* Records for the task:
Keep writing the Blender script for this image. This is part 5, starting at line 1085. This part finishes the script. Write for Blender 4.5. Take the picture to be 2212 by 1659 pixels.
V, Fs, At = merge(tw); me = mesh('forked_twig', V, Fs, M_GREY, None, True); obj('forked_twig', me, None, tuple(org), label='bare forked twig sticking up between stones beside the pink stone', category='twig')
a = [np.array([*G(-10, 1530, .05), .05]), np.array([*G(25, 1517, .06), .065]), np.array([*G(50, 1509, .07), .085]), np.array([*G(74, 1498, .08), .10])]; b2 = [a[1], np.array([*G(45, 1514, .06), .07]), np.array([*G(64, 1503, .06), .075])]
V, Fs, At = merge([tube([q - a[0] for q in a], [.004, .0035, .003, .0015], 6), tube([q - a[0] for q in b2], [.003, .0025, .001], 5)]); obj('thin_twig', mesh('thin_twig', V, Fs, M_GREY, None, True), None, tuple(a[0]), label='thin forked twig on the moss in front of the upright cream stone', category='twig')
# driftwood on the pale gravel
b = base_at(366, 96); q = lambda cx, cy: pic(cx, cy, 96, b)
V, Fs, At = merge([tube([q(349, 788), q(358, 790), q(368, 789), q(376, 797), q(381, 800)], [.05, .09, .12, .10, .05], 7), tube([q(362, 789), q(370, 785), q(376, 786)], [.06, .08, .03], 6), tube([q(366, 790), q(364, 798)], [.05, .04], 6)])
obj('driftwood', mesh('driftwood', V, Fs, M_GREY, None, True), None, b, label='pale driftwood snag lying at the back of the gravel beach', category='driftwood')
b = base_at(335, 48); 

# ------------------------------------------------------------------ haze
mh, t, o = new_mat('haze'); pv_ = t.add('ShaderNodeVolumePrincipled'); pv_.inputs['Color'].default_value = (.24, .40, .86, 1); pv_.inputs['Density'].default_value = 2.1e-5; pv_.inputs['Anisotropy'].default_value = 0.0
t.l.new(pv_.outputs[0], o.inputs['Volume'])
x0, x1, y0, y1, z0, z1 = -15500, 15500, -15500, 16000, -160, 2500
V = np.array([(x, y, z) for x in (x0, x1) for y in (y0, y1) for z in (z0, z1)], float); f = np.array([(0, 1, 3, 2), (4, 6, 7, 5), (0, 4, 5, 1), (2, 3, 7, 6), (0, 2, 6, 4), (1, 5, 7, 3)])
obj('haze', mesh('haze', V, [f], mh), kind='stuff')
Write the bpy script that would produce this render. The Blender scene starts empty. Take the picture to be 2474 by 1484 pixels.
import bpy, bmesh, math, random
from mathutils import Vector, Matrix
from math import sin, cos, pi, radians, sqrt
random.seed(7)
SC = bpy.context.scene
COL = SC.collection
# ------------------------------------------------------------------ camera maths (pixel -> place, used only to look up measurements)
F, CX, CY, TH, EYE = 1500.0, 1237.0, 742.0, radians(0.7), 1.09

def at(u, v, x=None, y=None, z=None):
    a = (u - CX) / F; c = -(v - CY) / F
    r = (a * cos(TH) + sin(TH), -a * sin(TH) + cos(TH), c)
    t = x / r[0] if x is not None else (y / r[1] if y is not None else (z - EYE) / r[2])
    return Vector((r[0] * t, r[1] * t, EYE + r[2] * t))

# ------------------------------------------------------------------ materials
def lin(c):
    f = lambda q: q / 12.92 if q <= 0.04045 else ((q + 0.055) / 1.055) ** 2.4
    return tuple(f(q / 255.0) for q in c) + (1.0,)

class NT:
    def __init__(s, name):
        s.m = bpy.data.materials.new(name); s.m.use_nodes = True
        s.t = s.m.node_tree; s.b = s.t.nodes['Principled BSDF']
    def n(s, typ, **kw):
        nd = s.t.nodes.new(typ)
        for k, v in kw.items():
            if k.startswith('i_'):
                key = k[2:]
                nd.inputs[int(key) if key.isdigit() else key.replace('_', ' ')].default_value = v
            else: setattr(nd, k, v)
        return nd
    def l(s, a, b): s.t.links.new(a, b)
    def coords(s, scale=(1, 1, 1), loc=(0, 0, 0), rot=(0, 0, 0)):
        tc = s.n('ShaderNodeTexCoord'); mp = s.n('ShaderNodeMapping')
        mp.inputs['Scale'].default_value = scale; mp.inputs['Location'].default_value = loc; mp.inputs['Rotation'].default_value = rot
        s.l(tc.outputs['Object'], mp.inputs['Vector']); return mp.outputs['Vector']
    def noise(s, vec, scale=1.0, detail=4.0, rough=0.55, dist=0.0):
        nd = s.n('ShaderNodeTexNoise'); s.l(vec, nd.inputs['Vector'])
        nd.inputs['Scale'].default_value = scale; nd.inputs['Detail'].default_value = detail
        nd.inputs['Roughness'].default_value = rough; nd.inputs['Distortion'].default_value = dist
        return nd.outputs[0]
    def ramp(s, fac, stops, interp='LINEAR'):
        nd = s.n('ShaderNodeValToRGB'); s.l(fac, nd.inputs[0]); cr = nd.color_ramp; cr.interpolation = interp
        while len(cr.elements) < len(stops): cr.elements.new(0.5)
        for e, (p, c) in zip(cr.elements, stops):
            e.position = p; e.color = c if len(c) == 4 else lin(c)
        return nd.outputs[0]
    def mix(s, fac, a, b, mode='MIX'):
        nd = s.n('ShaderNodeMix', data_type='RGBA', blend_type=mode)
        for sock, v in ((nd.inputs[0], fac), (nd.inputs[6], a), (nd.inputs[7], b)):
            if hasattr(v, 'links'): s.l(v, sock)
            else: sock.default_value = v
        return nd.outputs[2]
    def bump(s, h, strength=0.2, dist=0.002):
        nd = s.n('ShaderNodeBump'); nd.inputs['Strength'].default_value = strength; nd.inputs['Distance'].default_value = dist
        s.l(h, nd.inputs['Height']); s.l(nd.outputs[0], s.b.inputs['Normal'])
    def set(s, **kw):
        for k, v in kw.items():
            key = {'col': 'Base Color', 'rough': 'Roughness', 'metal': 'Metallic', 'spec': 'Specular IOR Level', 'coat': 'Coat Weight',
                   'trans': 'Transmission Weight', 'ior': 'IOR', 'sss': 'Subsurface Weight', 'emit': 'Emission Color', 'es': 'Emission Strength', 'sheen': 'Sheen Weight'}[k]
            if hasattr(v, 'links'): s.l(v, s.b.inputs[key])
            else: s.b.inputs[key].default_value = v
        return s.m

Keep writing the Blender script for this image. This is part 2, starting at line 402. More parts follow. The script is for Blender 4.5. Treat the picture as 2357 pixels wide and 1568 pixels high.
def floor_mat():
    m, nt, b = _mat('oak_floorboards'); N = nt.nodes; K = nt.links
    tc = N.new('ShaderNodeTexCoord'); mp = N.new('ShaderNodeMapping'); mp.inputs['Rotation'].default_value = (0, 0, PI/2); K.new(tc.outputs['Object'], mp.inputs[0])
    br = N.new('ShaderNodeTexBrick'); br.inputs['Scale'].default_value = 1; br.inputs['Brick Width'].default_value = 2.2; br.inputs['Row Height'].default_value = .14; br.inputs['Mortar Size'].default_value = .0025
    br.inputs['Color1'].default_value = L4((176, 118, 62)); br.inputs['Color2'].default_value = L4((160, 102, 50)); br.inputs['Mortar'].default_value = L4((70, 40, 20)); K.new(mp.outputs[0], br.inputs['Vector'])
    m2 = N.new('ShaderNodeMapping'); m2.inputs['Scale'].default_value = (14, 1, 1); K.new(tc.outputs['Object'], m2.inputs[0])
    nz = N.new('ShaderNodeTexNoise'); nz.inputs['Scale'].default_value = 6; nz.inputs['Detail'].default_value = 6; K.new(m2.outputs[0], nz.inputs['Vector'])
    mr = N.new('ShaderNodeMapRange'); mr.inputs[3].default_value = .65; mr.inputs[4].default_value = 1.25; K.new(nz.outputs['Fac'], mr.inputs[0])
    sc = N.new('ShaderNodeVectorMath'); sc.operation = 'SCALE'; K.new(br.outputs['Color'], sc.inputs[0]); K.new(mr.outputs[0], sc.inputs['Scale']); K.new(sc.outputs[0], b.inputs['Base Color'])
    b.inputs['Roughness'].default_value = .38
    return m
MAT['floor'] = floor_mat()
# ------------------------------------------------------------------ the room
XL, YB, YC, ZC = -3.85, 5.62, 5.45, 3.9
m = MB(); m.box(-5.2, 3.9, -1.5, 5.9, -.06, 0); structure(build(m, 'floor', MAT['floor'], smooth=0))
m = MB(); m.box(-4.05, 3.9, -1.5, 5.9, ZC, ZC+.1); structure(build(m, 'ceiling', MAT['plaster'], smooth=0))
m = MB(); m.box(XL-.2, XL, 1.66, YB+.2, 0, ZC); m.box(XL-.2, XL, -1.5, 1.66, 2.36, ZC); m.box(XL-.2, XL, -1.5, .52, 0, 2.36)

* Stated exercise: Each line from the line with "Write the bpy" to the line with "return tuple(f(q /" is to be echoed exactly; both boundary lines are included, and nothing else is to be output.

* Answer:
Write the bpy script that would produce this render. The Blender scene starts empty. Take the picture to be 2474 by 1484 pixels.
import bpy, bmesh, math, random
from mathutils import Vector, Matrix
from math import sin, cos, pi, radians, sqrt
random.seed(7)
SC = bpy.context.scene
COL = SC.collection
# ------------------------------------------------------------------ camera maths (pixel -> place, used only to look up measurements)
F, CX, CY, TH, EYE = 1500.0, 1237.0, 742.0, radians(0.7), 1.09

def at(u, v, x=None, y=None, z=None):
    a = (u - CX) / F; c = -(v - CY) / F
    r = (a * cos(TH) + sin(TH), -a * sin(TH) + cos(TH), c)
    t = x / r[0] if x is not None else (y / r[1] if y is not None else (z - EYE) / r[2])
    return Vector((r[0] * t, r[1] * t, EYE + r[2] * t))

# ------------------------------------------------------------------ materials
def lin(c):
    f = lambda q: q / 12.92 if q <= 0.04045 else ((q + 0.055) / 1.055) ** 2.4
    return tuple(f(q / 255.0) for q in c) + (1.0,)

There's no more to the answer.